The few surviving pages in his notebooks that clearly associate with his final days in Amboise concern the flow of water and include intricate drawings of the Loire as it squeezed around l’île d’Or. For me, this meant that a walk over to the island and a few shots of the water at its western tip would bring me as close to Leonardo’s memory and mind as anything in Amboise or in the museum.

 Da Vinci was immensely curious and committed to figuring things out for himself from recorded, measured evidence. 

You can feel this attitude rubbing off on your mind after reading a few dozen pages of his notes.  Though I struggled with some of his writing, 
those sections on water intrigued me not only because of the link to Amboise, but also because I couldn’t figure out how da Vinci managed to see the ebbs and flows in the detail that he did. 

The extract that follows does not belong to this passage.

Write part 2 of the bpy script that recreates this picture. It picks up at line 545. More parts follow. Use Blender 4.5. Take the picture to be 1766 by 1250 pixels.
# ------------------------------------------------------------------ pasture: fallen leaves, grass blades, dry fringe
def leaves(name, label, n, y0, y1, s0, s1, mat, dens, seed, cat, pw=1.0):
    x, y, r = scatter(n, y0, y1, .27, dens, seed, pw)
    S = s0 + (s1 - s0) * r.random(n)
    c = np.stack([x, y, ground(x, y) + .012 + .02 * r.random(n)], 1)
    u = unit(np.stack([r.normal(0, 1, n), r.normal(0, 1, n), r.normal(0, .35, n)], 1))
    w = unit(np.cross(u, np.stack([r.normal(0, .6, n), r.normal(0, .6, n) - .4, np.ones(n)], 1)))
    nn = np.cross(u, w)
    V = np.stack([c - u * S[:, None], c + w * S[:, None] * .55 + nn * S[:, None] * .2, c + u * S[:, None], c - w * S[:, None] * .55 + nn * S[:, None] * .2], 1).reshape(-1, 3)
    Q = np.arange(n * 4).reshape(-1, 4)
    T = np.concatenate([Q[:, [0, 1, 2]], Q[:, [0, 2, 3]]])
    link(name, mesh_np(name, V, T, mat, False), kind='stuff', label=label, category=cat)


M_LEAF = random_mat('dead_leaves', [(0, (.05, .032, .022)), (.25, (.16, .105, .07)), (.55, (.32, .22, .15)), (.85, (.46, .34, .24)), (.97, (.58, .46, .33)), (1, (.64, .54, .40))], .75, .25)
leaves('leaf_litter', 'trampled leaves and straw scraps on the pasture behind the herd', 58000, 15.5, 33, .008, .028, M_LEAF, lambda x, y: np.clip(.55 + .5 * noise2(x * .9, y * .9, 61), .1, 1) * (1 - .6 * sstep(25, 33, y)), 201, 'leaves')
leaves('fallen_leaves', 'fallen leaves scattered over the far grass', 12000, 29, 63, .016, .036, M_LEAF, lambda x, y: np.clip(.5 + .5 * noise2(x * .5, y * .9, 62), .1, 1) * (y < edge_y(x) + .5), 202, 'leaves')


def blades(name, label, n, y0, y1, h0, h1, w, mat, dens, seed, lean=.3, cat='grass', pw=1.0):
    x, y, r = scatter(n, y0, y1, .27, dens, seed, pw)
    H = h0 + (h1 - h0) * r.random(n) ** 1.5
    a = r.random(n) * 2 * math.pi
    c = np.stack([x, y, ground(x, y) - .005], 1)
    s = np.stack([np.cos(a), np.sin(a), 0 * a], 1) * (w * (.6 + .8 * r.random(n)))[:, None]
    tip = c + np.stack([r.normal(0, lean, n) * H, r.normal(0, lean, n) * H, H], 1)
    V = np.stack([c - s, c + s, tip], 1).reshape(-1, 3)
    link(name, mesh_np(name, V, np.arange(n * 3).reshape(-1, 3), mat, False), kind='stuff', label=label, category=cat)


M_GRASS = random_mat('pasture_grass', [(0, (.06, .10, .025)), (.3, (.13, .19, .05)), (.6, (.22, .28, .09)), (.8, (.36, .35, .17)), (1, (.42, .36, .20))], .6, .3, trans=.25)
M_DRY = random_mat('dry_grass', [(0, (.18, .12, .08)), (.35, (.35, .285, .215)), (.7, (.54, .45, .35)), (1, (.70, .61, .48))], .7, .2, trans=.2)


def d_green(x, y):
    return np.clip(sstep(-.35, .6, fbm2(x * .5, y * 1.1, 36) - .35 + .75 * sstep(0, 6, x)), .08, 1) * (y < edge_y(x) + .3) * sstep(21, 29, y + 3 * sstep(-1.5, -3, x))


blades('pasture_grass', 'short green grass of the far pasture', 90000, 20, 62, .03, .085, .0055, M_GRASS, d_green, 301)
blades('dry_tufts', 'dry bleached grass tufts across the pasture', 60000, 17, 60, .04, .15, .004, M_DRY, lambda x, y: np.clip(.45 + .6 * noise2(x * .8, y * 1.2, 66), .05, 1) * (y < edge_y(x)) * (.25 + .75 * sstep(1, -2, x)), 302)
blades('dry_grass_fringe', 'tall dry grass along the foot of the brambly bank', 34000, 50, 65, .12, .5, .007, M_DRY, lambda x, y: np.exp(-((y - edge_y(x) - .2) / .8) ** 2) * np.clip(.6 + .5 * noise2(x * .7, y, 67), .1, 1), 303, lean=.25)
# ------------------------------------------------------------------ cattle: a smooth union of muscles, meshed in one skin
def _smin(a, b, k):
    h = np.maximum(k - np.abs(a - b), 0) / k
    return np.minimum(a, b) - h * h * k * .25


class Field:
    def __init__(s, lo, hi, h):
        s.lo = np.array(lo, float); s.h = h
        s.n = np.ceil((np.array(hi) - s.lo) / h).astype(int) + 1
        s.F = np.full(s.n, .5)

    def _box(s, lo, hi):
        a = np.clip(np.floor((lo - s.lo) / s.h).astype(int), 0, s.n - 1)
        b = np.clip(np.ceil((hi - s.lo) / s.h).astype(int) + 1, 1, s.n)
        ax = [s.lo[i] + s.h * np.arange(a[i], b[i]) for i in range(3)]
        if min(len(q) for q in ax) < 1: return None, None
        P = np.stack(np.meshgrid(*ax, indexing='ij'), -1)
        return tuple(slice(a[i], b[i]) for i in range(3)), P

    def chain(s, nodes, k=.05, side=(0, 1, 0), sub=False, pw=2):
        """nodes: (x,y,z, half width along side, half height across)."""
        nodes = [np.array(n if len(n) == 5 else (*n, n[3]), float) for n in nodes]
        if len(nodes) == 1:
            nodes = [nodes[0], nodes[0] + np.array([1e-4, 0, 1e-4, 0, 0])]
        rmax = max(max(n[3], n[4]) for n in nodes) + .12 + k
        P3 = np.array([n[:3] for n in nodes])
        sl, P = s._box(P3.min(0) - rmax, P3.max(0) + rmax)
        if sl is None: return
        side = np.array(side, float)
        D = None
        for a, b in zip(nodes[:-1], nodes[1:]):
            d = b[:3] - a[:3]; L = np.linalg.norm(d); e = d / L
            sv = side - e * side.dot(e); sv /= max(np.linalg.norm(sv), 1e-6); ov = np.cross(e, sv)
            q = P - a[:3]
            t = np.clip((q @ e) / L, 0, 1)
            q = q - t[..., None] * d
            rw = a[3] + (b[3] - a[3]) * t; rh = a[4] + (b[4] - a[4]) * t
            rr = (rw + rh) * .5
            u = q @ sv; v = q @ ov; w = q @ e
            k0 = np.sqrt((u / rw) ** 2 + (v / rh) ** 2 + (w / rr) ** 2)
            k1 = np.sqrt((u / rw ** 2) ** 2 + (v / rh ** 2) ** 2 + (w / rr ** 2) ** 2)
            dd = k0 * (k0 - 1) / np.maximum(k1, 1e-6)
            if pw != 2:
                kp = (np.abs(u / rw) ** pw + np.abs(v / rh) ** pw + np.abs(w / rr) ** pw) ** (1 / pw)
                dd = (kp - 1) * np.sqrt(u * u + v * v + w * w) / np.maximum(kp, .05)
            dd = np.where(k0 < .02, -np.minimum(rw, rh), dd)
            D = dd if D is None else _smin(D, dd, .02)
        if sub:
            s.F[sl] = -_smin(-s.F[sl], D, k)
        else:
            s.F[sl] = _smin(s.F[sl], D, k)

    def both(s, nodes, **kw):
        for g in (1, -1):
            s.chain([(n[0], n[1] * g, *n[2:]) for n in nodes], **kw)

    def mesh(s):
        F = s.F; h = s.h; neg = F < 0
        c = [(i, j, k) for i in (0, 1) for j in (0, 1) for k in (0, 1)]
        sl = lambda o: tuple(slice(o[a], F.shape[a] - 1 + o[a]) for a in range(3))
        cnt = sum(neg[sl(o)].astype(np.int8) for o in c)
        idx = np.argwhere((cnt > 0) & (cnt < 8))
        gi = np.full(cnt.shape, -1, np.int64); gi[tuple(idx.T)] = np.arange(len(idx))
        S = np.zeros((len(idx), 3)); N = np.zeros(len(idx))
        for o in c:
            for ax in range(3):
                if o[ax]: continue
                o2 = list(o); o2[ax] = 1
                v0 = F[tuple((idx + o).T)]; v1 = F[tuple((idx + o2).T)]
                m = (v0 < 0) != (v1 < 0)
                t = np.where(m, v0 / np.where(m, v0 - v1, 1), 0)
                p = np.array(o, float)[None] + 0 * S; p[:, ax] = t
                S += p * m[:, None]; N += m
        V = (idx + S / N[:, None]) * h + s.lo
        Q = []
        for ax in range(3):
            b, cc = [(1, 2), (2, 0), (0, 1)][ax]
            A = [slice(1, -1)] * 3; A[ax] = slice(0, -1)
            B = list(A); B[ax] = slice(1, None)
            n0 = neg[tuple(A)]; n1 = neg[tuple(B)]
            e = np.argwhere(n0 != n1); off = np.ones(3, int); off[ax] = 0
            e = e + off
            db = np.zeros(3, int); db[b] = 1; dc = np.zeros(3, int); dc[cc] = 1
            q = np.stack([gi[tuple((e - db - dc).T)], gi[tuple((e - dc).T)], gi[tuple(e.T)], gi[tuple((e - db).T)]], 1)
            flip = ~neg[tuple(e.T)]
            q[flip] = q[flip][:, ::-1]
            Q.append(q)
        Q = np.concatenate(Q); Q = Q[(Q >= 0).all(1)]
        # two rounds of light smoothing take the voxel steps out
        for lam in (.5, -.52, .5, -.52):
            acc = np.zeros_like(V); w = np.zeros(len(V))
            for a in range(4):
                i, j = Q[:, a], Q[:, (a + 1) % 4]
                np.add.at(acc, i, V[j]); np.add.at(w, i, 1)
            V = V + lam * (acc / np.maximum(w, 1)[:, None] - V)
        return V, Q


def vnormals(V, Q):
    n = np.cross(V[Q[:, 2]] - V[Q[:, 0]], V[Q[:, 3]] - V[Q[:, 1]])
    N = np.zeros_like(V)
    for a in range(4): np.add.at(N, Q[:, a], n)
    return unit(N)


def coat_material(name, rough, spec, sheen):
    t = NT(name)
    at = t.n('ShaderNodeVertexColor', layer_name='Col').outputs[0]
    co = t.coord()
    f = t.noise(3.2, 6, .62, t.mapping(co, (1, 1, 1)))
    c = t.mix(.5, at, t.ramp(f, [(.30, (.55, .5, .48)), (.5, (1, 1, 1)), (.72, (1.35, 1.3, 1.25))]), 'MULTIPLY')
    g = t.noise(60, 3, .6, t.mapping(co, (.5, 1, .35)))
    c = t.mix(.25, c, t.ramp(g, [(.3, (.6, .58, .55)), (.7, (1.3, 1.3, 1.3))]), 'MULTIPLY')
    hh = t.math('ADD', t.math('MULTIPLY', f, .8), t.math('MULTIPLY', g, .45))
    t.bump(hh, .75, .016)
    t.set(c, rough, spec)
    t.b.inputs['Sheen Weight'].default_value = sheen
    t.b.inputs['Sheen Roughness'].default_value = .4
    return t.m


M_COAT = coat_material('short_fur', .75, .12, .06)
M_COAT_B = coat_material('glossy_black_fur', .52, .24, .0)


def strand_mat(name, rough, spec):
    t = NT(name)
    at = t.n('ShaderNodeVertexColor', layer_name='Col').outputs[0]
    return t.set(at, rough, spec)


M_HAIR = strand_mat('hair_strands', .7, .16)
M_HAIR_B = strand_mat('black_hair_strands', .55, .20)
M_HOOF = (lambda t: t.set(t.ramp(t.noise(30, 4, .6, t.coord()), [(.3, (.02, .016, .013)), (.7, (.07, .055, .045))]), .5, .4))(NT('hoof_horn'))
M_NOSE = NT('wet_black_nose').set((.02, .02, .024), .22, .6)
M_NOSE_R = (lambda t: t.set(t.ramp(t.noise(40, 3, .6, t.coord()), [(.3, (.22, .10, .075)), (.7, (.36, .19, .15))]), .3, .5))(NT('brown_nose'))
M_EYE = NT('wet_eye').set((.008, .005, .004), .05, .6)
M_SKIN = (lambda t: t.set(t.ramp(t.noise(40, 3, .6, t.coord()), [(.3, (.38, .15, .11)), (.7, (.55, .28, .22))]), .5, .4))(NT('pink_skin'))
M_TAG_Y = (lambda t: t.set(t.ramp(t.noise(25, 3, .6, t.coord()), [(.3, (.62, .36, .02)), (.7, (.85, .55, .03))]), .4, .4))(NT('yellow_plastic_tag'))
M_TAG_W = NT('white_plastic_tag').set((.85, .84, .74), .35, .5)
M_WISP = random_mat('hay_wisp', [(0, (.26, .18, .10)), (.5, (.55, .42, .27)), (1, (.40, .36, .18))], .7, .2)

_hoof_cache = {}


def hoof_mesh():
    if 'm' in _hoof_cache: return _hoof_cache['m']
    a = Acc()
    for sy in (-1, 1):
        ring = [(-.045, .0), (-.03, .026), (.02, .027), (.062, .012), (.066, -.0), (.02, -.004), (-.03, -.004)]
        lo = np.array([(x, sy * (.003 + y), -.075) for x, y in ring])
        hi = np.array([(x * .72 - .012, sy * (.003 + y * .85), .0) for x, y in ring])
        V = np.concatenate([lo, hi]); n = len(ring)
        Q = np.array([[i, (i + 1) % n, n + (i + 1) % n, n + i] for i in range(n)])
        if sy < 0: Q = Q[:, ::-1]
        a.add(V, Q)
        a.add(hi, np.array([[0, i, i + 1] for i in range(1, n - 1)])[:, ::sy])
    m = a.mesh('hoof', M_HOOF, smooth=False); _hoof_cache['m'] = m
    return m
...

To my mind and my eye, rushing water moves too fast to recognize any patterns let alone record and understand.

Standing over the river on the motorcycle-busy bridge, we not only photographed exemplary water but also easily video recorded it on the iPhone.  


We took other shots of waterfalls at Clos Lucé.  

They made souvenirs of the kind I wanted, and we prepared to leave for Chenonceau the next day.


That night, watching the water in very slow, adjustable motion on the phone, I was satisfied, but lacking illumination.  I did not feel any closer to seeing the things Leonardo recognized with his naked old-man eye and the image-recording technology of five hundred years ago. 

Today fluid dynamics research draws on slick animations, and some scientists would regard Leonardo’s observations and insights as trivial. But I am not one of them and remain in awe of a brain that could generate its own simulations and images of complex patterns from simple, but careful observation.

I thought about this a lot in the following days as we walked down the streets, through the forests, and across fields that have not changed that much since Leonardo’s time and his slow trip from Italy to Amboise.   

It struck me that the trick may not be to slow down the water, but to slow down the water watcher.  Leonardo lived in an era and in a way that put him in harmony with slower things, with thinking in a slower way, and with the capacity to imagine in detail - all framed by a lifestyle conducive to careful observation, contemplation, and reflection.

Though 21st century technology opens up new opportunities to learn and create, it may impede other, more fundamental human skills.

I am not sure how to recapture this ability and this way of thinking.

But it seems to me that one might have better luck standing over the water than racing by it on a motorcycle.